The smuggling charges stem from a 2022 traffic stop in Tennessee for speeding. There were nine passengers in the car, and officers discussed among themselves their suspicions of smuggling. However, Abrego Garcia was allowed to continue driving with only a warning.

A Department of Homeland Security agent later testified that he didn’t begin investigating the traffic stop until this April, when the government was facing mounting pressure to return Abrego Garcia to the U.S.

Abrego Garcia has an American wife and children and has lived in Maryland for years. Although he was deemed eligible for pretrial release last month, he remained in jail at the request of his attorneys, who feared the Republican administration could try to immediately deport him again if he were freed. A recent ruling in a separate case in Maryland required ICE to provide 72 hours’ notice before initiating deportation proceedings — time to allow a prospective deportee to mount a defense. An email from ICE sent to attorneys at 4:01 p.m. on Friday refers to that decision.

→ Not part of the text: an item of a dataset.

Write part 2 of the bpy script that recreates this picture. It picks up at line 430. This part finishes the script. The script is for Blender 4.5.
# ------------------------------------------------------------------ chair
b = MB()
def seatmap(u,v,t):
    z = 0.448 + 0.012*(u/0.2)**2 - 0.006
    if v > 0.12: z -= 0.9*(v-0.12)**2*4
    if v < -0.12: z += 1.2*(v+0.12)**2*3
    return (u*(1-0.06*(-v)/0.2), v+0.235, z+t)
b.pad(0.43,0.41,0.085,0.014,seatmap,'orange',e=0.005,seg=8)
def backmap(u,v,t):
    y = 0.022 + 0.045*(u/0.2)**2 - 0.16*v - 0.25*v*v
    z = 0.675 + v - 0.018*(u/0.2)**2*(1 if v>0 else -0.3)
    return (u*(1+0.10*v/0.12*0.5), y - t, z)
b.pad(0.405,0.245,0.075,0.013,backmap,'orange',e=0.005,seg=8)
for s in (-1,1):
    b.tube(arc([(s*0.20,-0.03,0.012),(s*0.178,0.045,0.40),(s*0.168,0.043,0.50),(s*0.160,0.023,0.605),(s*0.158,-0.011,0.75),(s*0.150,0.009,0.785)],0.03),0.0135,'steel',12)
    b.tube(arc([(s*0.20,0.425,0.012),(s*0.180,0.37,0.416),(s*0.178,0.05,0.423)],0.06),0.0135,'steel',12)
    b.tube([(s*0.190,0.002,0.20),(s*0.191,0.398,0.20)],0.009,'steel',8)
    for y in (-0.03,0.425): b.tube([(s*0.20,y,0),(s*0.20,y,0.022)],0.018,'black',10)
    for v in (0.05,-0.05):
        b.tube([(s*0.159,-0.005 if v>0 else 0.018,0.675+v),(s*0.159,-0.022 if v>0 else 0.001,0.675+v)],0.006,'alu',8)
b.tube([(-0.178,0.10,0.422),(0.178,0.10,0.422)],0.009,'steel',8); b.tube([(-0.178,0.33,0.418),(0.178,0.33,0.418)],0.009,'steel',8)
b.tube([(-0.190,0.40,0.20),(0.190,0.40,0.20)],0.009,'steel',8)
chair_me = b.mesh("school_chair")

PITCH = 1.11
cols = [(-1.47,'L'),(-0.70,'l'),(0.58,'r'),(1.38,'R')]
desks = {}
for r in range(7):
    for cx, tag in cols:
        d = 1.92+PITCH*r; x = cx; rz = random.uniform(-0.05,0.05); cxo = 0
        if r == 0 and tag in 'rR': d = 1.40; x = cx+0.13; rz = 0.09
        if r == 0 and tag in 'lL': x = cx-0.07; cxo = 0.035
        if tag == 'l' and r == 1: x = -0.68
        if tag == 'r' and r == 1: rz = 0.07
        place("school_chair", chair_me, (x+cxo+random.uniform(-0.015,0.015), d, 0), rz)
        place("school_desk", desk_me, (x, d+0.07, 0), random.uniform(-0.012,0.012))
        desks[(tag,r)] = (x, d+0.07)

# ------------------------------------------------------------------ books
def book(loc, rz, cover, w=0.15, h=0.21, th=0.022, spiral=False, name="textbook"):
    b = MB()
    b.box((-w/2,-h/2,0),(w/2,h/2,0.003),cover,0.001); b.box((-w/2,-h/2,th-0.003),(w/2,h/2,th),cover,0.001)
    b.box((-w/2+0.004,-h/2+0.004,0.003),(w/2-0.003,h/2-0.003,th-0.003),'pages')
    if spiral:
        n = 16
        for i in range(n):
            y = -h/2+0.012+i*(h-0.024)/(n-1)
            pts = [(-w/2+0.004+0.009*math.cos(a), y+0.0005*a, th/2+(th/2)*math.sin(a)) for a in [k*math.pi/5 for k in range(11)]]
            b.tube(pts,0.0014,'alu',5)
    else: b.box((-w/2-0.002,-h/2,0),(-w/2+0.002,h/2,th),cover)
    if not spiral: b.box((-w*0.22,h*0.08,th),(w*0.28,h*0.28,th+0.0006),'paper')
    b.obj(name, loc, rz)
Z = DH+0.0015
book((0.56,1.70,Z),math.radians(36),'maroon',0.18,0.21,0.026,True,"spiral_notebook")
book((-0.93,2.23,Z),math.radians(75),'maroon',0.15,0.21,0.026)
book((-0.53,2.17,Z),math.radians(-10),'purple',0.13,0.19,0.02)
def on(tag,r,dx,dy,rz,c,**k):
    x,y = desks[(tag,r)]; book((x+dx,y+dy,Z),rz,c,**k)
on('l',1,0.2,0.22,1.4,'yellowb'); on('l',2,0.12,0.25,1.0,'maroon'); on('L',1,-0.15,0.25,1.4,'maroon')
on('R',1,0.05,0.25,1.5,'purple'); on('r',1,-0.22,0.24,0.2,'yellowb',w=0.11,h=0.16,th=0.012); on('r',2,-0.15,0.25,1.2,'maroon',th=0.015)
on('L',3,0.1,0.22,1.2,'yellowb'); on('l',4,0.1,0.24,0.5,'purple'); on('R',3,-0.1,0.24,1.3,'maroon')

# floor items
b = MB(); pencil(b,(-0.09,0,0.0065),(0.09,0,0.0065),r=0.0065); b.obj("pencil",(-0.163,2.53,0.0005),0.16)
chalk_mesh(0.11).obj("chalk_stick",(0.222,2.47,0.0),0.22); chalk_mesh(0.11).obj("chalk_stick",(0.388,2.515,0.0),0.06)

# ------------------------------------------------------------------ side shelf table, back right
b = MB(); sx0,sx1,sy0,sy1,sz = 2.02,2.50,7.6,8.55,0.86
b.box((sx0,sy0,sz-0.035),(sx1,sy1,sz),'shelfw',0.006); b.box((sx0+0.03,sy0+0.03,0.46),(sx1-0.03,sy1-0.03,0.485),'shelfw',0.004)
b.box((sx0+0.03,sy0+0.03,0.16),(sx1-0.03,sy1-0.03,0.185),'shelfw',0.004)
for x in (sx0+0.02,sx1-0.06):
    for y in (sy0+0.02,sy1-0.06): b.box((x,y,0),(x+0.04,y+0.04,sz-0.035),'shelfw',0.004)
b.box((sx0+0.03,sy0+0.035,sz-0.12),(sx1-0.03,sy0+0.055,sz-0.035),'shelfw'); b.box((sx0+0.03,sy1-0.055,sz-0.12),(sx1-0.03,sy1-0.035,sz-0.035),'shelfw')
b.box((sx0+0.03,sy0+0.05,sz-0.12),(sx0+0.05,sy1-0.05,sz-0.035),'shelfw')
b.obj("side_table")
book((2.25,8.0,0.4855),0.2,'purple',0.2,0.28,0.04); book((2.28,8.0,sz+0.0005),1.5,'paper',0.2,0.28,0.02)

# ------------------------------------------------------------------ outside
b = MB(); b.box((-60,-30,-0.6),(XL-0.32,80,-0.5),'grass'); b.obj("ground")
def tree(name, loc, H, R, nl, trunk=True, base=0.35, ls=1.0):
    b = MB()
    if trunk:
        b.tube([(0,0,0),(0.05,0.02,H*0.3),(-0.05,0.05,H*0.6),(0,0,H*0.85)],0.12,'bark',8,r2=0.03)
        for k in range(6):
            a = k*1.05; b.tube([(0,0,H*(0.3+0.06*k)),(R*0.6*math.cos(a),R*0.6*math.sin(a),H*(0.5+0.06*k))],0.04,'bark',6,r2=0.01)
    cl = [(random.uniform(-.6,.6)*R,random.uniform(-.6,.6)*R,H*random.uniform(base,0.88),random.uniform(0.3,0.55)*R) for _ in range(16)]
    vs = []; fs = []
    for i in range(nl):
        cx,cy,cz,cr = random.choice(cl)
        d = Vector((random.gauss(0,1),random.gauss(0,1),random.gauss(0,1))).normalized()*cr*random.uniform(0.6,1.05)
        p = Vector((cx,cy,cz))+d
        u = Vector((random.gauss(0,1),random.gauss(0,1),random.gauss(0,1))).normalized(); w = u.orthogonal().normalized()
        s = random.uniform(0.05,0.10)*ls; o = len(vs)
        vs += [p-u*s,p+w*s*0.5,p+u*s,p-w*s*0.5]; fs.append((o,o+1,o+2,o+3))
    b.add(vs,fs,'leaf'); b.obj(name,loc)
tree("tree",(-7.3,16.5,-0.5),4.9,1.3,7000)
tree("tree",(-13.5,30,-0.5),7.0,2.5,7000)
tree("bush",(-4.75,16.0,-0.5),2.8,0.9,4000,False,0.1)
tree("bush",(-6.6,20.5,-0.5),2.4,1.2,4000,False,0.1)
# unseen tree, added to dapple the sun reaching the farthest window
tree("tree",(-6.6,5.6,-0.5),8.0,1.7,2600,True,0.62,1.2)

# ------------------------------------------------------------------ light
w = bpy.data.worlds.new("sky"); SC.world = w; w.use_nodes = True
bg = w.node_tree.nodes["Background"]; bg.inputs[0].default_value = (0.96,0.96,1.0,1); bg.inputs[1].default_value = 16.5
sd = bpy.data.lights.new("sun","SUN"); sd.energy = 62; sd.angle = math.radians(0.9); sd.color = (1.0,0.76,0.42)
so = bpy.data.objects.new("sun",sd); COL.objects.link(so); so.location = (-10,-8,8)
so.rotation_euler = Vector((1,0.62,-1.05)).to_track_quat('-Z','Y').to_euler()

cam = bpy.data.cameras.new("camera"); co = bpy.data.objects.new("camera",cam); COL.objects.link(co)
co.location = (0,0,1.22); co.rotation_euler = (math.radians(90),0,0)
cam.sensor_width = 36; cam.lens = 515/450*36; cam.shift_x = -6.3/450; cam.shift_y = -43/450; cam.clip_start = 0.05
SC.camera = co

“Please let this email serve as notice that DHS may remove your client, Kilmar Armando Abrego Garcia, to Uganda no earlier than 72 hours from now (absent weekends),” it states. Uganda recently agreed to take deportees from the U.S., provided they do not have criminal records and are not unaccompanied minors.

Federal officials have argued that Abrego Garcia can be deported because he came to the U.S. illegally and because a U.S. immigration judge deemed him eligible for expulsion in 2019, just not to his native El Salvador.

Simon Sandoval-Moshenberg, Abrego Garcia’s lead attorney in the Maryland lawsuit against the Trump administration, said Saturday that the government is trying to use the immigration system to punish his client.

“There is a perfectly reasonable option available, Costa Rica, where he his family can visit him easily, but instead they are attempting to send him halfway across the world, to a country with documented human rights abuses and where he does not even speak the language,” he said in a statement.